Après la victoire de Chavez, l’Amérique latine virait à gauche, reposant à grande échelle la question du socialisme, Lula au Brésil, Kirchner en Argentine en 2003, Vázquez en Uruguay en 2005, Bachelet au Chili et Morales en Bolivie en 2006, Correa en Équateur en 2007, Mujica en Uruguay en 2010...

Mais depuis 2015, c’est Macri en Argentine, la défaite du camp chaviste aux législatives vénézuéliennes, le rejet par référendum de la réforme de la Constitution bolivienne de Morales en 2016, Piñera au Chili en 2017, Duque en Colombie, Abdo au Paraguay, la mise en sourdine de la révolution équatorienne par Moreno... jusqu’à Bolsonaro au Brésil en 2018... Seul contre-exemple avec l’élection d’Obrador au Mexique...

Les USA ne pouvaient accepter de perdre la main sur leur "sous-continent"... il semble bien que partout ce soit les droites "dures", le retour aux mémoires des dictatures qui ont ensanglanté les pays pendant si longtemps, le retour des ’"économistes de Chicago" et de la guerre contre les droits sociaux...

5/ Le monde est divisé... mais l’OTAN et les USA ne décident plus de tout...

La dernière fois que les occidentaux ont pu faire une intervention militaire sans opposition de l’ONU, c’est en Libye.
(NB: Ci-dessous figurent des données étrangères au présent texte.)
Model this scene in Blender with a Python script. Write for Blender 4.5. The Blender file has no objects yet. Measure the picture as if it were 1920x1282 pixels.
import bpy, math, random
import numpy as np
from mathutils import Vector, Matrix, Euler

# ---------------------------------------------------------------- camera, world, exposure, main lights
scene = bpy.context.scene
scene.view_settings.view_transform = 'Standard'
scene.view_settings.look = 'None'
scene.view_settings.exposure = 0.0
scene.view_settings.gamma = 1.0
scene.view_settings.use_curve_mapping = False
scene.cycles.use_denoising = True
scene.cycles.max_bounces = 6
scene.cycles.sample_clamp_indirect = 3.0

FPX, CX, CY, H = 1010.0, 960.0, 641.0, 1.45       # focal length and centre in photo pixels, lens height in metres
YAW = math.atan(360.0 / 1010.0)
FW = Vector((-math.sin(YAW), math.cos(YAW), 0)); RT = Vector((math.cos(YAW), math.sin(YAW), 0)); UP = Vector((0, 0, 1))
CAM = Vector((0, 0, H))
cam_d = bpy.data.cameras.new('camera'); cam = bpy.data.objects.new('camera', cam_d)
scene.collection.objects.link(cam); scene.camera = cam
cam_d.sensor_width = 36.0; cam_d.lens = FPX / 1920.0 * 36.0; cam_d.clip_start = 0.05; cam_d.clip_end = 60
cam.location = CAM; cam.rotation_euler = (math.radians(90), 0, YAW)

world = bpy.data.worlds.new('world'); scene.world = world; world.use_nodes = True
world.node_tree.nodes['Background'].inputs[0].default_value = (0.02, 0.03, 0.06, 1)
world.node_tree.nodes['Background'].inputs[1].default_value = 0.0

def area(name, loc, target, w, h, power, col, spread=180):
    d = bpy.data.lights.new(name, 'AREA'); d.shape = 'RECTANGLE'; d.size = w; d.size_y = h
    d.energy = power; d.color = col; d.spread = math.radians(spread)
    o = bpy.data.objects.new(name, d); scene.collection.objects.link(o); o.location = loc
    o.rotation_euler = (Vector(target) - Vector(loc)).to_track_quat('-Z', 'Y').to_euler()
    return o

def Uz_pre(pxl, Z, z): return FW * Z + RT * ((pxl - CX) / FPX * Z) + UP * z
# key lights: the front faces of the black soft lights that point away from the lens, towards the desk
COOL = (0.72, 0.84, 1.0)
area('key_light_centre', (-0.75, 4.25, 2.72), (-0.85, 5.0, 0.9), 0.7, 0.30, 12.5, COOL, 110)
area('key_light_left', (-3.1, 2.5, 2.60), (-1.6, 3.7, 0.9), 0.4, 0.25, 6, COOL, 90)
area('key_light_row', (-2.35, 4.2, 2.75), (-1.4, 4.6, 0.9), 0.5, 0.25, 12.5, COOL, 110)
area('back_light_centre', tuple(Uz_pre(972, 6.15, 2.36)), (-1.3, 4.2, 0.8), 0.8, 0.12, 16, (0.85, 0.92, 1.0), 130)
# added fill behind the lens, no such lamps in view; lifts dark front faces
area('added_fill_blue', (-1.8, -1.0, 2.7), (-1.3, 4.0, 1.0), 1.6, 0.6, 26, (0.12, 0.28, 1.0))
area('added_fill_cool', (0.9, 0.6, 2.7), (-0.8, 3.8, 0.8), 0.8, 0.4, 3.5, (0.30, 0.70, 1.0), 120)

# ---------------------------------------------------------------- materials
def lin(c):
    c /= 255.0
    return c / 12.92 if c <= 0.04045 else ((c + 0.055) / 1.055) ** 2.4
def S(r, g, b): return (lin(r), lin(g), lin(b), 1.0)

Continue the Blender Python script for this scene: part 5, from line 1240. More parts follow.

Dès les tentatives en Syrie, la Russie et la Chine ont décidé de s’opposer clairement à cette "communauté internationale" dont les médias parlent mais qui n’est désormais qu’une "communauté occidentale otanisée"...

Une majorité de l’ONU au conseil de sécurité, 19 pays sur 34 se sont exprimés contre l’intervention ! Ce n’est pas seulement la Russie, Cuba et la Chine, mais aussi le Mexique, l’Afrique... Ce sont les occidentaux qui sont désormais isolés dans le monde, et les médias occidentaux refusent de dire cette simple vérité !

6/ Quel pays se porte mieux après une intervention US ?

C’est le représentant de la Bolivie à l’ONU qui fait cette remarque. Et la liste est longue depuis le Chili de 1973, et une situation proche de celle du Venezuela, à la différence près que pour l’instant, l’armée est solidaire massivement du pouvoir bolivarien. La crise économique et sociale était aussi forte au Chili avec la grève des camionneurs financés par la CIA et qui bloquait le nerf de l’économie de ce pays.
On sait aujourd’hui des pièces déclassifiées aux USA que Nixon demandait à son agence de renseignement « de "faire hurler l’économie" chilienne afin de renverser Allende ».

Le résultat de l’intervention US est connu, 20 ans d’une dictature féroce !

Et que dire de l’Afghanistan, de l’Irak, de la Libye, de la Syrie... !

Les vietnamiens s’en sortent aujourd’hui parce qu’ils ont chassé l’armée US il y a 50 ans.

Les chinois voient leur niveau de vie rejoindre celui des européens parce-qu’ils ont chassé les occidentaux il y a 50 ans.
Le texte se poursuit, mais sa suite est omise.